The Canadian Civil Liberties Association said McMurtry's report vindicates what it's been saying all along about police abuses during the summit weekend, and again called on Premier Dalton McGuinty to apologize for the secret law.

"There is a need to apologize to the Ontario public who were prevented from knowing that the law had been changed," said association general counsel Nathalie Des Rosiers. "It would be a significant way of showing a recognition that something went wrong and that it ought not to have happened."

The government should finally agree to call a full scale inquiry into the G20, added Des Rosiers, who welcomed McMurtry's report but said it looked at only one aspect of police behaviour during the G20.

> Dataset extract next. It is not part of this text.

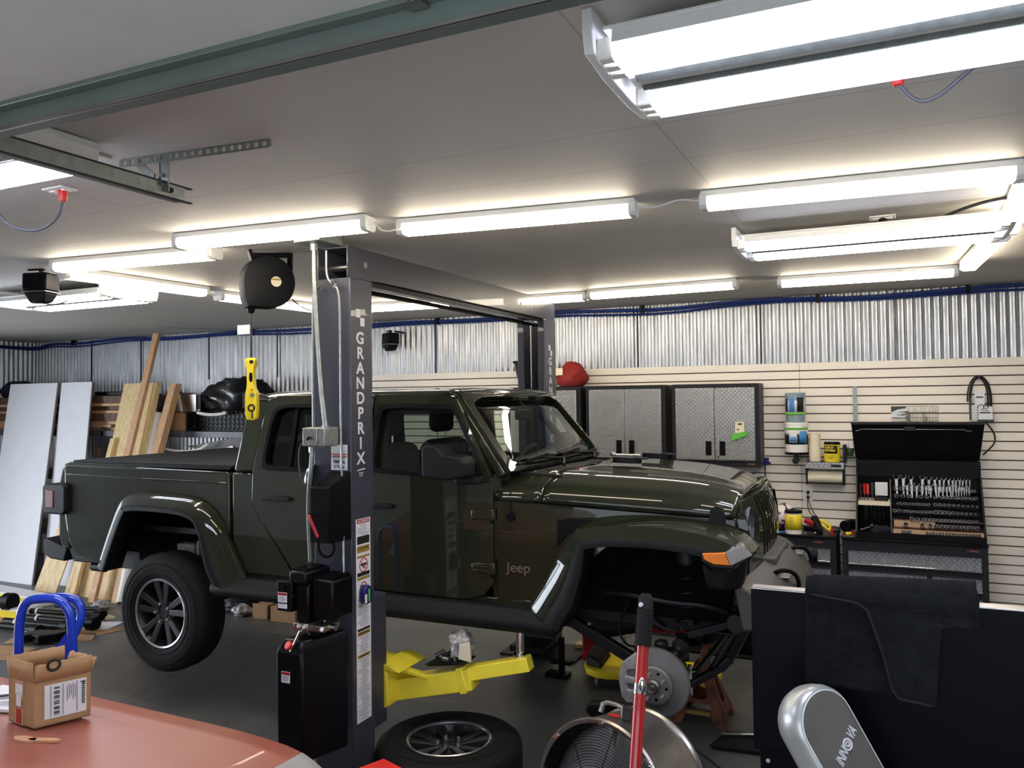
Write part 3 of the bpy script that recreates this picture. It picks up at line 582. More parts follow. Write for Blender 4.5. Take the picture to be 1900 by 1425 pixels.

"It doesn’t speak to the communications strategy of the police, the way in which the forces were deployed throughout the city, the decision to disperse peaceful protesters, to kettle them and the infiltrations of the different groups," she said. "The report points to the fact there were some significant failures during the G20 and we should get to the bottom of it so it’s not repeated."

McMurtry found the federal government, the RCMP and provincial police all said extra powers for police were not needed, but Toronto police Chief Bill Blair wanted extra authority for the G20 weekend and the province granted it.

"I agree with the observation of the CCLA that the provisions of the (secret law) led to a lack of clarity as to the scope of the search and seizure powers which created many difficulties and conflicts that probably could have been avoided," writes McMurtry.